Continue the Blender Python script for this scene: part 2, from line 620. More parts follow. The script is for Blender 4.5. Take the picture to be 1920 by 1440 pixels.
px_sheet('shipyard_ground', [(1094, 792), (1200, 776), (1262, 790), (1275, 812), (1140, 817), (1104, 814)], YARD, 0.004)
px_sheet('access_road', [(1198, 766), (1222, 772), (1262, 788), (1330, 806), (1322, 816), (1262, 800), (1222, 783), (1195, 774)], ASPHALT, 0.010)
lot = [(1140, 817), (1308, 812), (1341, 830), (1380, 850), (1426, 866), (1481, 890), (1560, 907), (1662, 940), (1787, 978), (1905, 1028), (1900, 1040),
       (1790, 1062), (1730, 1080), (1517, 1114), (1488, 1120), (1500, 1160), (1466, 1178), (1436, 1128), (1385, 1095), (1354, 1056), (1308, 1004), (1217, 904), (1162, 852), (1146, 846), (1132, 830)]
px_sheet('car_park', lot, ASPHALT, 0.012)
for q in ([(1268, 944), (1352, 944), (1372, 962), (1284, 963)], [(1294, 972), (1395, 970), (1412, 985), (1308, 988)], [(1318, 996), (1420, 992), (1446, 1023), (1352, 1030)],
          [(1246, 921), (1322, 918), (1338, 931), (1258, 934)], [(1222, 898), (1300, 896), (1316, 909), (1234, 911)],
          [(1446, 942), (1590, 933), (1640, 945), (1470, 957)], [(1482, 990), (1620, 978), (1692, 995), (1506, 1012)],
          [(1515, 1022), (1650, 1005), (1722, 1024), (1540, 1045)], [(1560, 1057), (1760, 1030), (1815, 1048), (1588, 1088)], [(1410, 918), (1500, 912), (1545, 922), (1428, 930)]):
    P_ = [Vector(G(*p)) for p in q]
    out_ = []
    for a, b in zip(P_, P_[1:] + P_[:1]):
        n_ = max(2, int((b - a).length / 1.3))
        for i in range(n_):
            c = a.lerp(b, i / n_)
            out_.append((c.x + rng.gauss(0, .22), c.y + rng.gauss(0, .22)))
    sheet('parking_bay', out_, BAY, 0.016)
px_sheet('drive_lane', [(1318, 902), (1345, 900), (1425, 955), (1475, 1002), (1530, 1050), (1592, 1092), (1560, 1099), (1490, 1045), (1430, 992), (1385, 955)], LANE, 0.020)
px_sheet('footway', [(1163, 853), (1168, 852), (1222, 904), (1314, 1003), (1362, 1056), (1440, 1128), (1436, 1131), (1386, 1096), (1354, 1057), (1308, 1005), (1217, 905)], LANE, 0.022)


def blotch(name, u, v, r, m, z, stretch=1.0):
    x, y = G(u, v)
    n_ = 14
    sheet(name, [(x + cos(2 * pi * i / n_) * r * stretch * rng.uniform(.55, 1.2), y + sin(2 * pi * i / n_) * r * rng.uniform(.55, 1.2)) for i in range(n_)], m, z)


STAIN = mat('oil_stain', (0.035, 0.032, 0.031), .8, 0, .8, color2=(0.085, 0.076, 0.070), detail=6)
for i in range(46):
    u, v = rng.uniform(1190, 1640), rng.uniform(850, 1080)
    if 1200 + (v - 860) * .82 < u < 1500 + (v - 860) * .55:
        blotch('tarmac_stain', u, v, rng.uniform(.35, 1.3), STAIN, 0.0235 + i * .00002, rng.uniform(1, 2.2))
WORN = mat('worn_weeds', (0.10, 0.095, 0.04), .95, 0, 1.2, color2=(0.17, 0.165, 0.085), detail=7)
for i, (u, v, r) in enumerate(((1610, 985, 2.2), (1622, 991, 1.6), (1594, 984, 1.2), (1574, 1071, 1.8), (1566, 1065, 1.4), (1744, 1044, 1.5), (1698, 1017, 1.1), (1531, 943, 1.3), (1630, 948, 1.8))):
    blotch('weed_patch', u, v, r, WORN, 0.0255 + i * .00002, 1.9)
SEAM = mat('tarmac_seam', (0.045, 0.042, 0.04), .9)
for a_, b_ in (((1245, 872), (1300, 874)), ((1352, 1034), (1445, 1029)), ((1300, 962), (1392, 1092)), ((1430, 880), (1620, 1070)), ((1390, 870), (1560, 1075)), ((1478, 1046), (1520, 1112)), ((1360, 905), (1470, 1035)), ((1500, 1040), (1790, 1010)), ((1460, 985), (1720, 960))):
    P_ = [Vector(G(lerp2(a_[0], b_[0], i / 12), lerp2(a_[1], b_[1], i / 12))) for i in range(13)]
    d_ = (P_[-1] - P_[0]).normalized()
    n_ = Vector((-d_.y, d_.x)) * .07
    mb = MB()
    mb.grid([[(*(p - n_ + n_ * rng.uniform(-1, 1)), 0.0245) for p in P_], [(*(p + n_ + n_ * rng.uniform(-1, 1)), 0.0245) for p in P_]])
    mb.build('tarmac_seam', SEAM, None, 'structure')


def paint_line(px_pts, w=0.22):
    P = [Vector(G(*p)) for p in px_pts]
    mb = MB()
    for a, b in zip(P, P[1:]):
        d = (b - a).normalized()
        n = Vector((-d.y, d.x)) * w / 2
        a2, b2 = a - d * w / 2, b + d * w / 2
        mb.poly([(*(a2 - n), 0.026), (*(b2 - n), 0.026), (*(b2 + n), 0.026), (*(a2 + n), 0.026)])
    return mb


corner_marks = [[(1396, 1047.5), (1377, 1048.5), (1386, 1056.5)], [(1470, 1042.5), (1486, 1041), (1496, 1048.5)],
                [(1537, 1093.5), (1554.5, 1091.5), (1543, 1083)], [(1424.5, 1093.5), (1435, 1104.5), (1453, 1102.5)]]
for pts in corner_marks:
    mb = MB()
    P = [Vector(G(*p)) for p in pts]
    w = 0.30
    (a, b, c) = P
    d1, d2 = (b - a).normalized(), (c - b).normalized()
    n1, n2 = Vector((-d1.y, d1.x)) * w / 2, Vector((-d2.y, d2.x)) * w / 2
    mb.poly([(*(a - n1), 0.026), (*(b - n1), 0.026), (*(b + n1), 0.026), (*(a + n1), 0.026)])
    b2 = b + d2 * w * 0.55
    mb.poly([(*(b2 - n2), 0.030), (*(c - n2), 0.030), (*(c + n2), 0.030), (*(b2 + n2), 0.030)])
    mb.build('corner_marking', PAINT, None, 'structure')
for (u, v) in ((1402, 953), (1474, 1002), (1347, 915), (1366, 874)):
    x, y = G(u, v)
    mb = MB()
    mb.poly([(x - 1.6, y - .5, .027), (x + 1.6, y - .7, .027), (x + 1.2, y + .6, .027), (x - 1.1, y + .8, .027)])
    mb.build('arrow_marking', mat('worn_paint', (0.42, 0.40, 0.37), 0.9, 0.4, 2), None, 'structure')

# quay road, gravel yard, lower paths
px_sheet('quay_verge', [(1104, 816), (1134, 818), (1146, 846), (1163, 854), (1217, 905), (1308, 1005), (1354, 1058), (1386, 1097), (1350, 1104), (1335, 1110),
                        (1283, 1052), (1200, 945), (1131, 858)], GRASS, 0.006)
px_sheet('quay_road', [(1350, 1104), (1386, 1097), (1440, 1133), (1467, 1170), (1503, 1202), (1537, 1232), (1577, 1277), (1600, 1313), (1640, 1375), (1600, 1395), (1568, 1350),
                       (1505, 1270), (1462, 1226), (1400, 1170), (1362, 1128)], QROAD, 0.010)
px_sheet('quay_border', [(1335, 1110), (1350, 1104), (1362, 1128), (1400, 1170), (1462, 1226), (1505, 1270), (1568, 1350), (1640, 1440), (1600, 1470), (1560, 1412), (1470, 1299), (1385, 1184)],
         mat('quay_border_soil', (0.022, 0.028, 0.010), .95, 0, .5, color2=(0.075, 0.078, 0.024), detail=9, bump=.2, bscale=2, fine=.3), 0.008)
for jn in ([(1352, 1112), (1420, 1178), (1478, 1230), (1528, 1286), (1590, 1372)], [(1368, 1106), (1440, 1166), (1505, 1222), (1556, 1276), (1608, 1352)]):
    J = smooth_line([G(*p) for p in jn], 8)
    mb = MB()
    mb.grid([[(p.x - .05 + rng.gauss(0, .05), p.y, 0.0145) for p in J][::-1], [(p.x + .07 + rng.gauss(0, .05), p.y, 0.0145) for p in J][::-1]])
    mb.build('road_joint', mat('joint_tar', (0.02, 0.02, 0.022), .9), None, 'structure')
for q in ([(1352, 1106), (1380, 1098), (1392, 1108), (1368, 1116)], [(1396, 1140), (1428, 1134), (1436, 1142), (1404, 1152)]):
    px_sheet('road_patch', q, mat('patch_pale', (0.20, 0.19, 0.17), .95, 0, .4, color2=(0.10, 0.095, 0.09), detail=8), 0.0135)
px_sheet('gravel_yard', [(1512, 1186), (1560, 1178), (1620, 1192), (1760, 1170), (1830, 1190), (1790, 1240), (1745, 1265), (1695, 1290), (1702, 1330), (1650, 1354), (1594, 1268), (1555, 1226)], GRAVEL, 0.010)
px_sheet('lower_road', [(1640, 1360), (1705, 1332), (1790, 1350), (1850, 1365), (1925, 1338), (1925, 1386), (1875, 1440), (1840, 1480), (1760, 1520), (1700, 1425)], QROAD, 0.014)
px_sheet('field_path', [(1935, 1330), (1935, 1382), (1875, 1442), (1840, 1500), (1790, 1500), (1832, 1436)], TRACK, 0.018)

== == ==

(WHAT THE TASK ASKS)
Repeat exactly the lines above, starting with the line that contains "bscale=2, fine=.3), 0.008)" and ending with the last line, both included, and nothing else.

(EXERCISE RESULT)
         mat('quay_border_soil', (0.022, 0.028, 0.010), .95, 0, .5, color2=(0.075, 0.078, 0.024), detail=9, bump=.2, bscale=2, fine=.3), 0.008)
for jn in ([(1352, 1112), (1420, 1178), (1478, 1230), (1528, 1286), (1590, 1372)], [(1368, 1106), (1440, 1166), (1505, 1222), (1556, 1276), (1608, 1352)]):
    J = smooth_line([G(*p) for p in jn], 8)
    mb = MB()
    mb.grid([[(p.x - .05 + rng.gauss(0, .05), p.y, 0.0145) for p in J][::-1], [(p.x + .07 + rng.gauss(0, .05), p.y, 0.0145) for p in J][::-1]])
    mb.build('road_joint', mat('joint_tar', (0.02, 0.02, 0.022), .9), None, 'structure')
for q in ([(1352, 1106), (1380, 1098), (1392, 1108), (1368, 1116)], [(1396, 1140), (1428, 1134), (1436, 1142), (1404, 1152)]):
    px_sheet('road_patch', q, mat('patch_pale', (0.20, 0.19, 0.17), .95, 0, .4, color2=(0.10, 0.095, 0.09), detail=8), 0.0135)
px_sheet('gravel_yard', [(1512, 1186), (1560, 1178), (1620, 1192), (1760, 1170), (1830, 1190), (1790, 1240), (1745, 1265), (1695, 1290), (1702, 1330), (1650, 1354), (1594, 1268), (1555, 1226)], GRAVEL, 0.010)
px_sheet('lower_road', [(1640, 1360), (1705, 1332), (1790, 1350), (1850, 1365), (1925, 1338), (1925, 1386), (1875, 1440), (1840, 1480), (1760, 1520), (1700, 1425)], QROAD, 0.014)
px_sheet('field_path', [(1935, 1330), (1935, 1382), (1875, 1442), (1840, 1500), (1790, 1500), (1832, 1436)], TRACK, 0.018)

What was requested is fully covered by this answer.